◆ **What you will do**
Restate, exactly and without pictures, the lines from the start of the listing below through the line holding "col = scene.collection".
* BEGIN Supplied information *
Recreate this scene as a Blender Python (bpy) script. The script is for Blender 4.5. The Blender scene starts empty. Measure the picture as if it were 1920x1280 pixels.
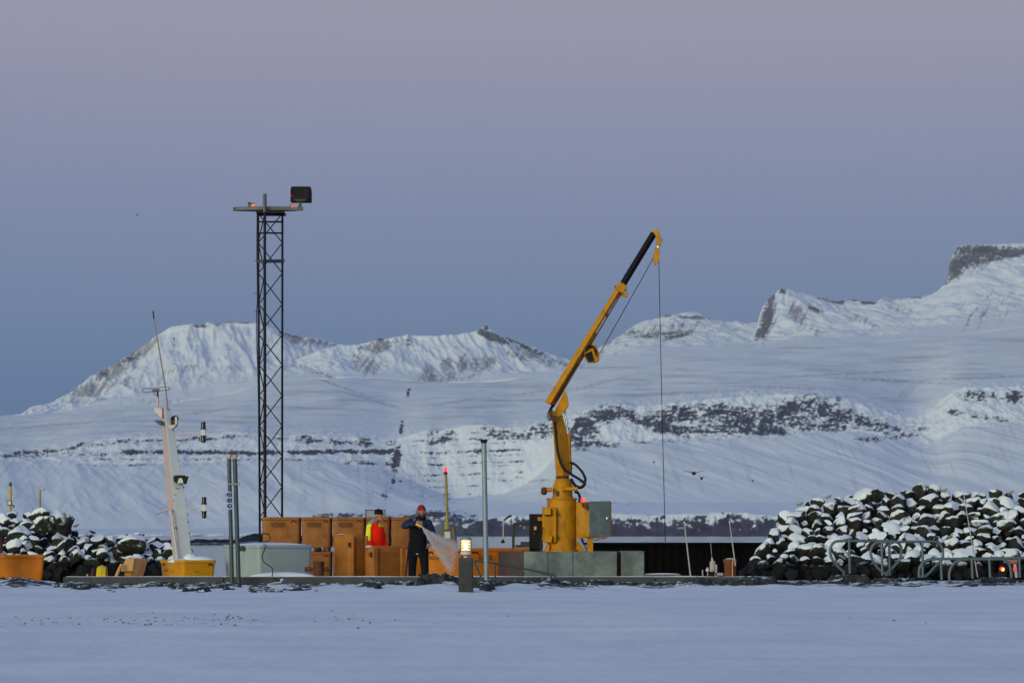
import bpy, bmesh, math, random
import numpy as np
from mathutils import Vector, Matrix, Euler
R = math.radians
random.seed(7)
scene = bpy.context.scene
col = scene.collection

# ------------------------------------------------------------------ camera
F = 5333.0          # focal length in photo pixels (100 mm on a 36 mm wide sensor)
HY = 1000.0         # photo row of the horizon
EYE = 1.21          # eye height above the quay deck (z = 0)
cam_d = bpy.data.cameras.new("camera"); cam = bpy.data.objects.new("camera", cam_d); col.objects.link(cam)
cam_d.sensor_width = 36.0; cam_d.lens = 100.0
cam_d.shift_y = (HY - 640.0) / 1920.0
cam_d.clip_start = 0.5; cam_d.clip_end = 60000
cam.location = (0, 0, EYE); cam.rotation_euler = (R(90), 0, 0)
scene.camera = cam

# ------------------------------------------------------------------ world, sun, exposure
def lin(r, g, b):
    f = lambda c: (c / 255 / 12.92) if c / 255 <= 0.04045 else ((c / 255 + 0.055) / 1.055) ** 2.4
    return (f(r), f(g), f(b), 1.0)
SUN_EL, SUN_AZ = R(4), R(213)     # twilight glow behind the camera, to the left
sun_dir = Vector((math.sin(SUN_AZ) * math.cos(SUN_EL), math.cos(SUN_AZ) * math.cos(SUN_EL), math.sin(SUN_EL)))
w = bpy.data.worlds.new("World"); scene.world = w; w.use_nodes = True
nt = w.node_tree; N = nt.nodes; L = nt.links
for n in list(N): N.remove(n)
out = N.new("ShaderNodeOutputWorld")
sky = N.new("ShaderNodeTexSky"); sky.sky_type = 'NISHITA'; sky.sun_disc = False
sky.sun_elevation = R(1.0); sky.sun_rotation = SUN_AZ
bg1 = N.new("ShaderNodeBackground"); bg1.inputs[1].default_value = 0.03
L.new(sky.outputs[0], bg1.inputs[0])
tc = N.new("ShaderNodeTexCoord"); sep = N.new("ShaderNodeSeparateXYZ"); L.new(tc.outputs['Generated'], sep.inputs[0])
ramp = N.new("ShaderNodeValToRGB"); cr = ramp.color_ramp; cr.interpolation = 'B_SPLINE'
stops = [(0.0, lin(54, 100, 146)), (0.05, lin(66, 106, 150)), (0.085, lin(88, 116, 157)), (0.125, lin(114, 124, 161)),
         (0.165, lin(136, 133, 161)), (0.21, lin(148, 140, 161)), (0.32, lin(132, 138, 166)), (0.55, lin(70, 104, 156)), (1.0, lin(56, 96, 162))]
cr.elements[0].position = 0; cr.elements[0].color = stops[0][1]
cr.elements[1].position = 1; cr.elements[1].color = stops[-1][1]
for p, c in stops[1:-1]:
    e = cr.elements.new(p); e.color = c
L.new(sep.outputs[2], ramp.inputs[0])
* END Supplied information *
◆ **Solution**
Recreate this scene as a Blender Python (bpy) script. The script is for Blender 4.5. The Blender scene starts empty. Measure the picture as if it were 1920x1280 pixels.
import bpy, bmesh, math, random
import numpy as np
from mathutils import Vector, Matrix, Euler
R = math.radians
random.seed(7)
scene = bpy.context.scene
col = scene.collection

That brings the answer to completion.